Catch Flights, Not Feelings: The Humors of Traveling Solo

Solo travel is amazing and frightening all at the same time. It gives you a chance to reflect and think while taking in some sights and enjoying delicious food.

I’m an introvert, so going off on my own has never been a foreign concept for me. Even when I’m home, I often enjoy just sitting in silence to relax.

Traveling alone is like being on one long 1920s silent reel. You may share some conversations or meals with fellow travelers along the way, but overall, you’re living that solo life. It’s like a silent retreat except that you can speak whenever you feel the need.

I often find that when I travel alone I’m more in tune to those around me. There’s so much listening and observing to be done when you’re not talking.

That being said, traveling alone is still seen as daring and unexpected, especially for women. I can’t think of how many times I’ve heard “how are you doing that?” or “I’m surprised you went alone”!

If I were to wait for the time, money, and right person/people to align to take a trip, I would invariably take less trips. Since I love traveling, I refuse to let my lifestyle be dictated by when other people can take part in it.

Now that I’ve traveled alone to more than 5 countries, I’ve noticed that some things never seem to change.

For one, dining alone just seems so gauche. I don’t know why; it’s not like I’m really going to talk to anyone while I’m diving in to a great dish. I find that waiters either ignore me completely or continue to stop by the table in pity. There’s rarely a balance! In addition, hosts often ask “Are you alone?” multiple times. And then proceed to loudly clear the table of all other place settings! So much for discretion.
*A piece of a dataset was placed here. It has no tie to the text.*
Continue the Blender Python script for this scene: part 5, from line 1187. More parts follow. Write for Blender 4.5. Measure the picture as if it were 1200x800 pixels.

In spite of all that, I think the most humorous experience I have in restaurants while dining alone is people usurping chairs or tables from where I’m seated or just sitting down without asking! Just because I’m alone doesn’t mean I want to eat with you! I normally take all this in stride, but that doesn’t mean I don’t laugh while it’s all happening.

I used to feel really awkward about eating in a restaurant alone-even in America! Then, I realized how great of an experience it can be, especially if the service is decent. I now take myself out to lunch weekly when I’m not traveling. I love taking time to savor the food.

The other slightly annoying experience I often have while alone is getting cut in line. I’m not sure how one lone traveler is equivalent to seeing a ghost. Yet, all the time, at monuments or airports or train stations, people decide it’s socially acceptable to step in front of me in line. Usually, I just step ahead of them again.

Thirdly, cat callers really think it’s their heyday when you’re by yourself! After spending several years in Philly and NYC, I don’t think anyone calling out to me in the street in broad daylight is novel. I follow the same rules away from home that I follow at home in NYC: only walking in well-populated areas AND in daylight/well-lit streets, walking away from overzealous commentators, knowing the local emergency number, and never appearing lost, even if I am. Thankfully, cell phones are so popular that no one really knows whether you’re reading a map or on the gram! I never take out paper maps on the street anymore; it’s a dead giveaway that you’re a tourist and don’t know where you’re going.

The more that I travel alone, the more I fall in love with it! I always experience some pre-trip jitters, but with the right amount of planning beforehand and a positive outlook, you’ll have the vacation of a lifetime!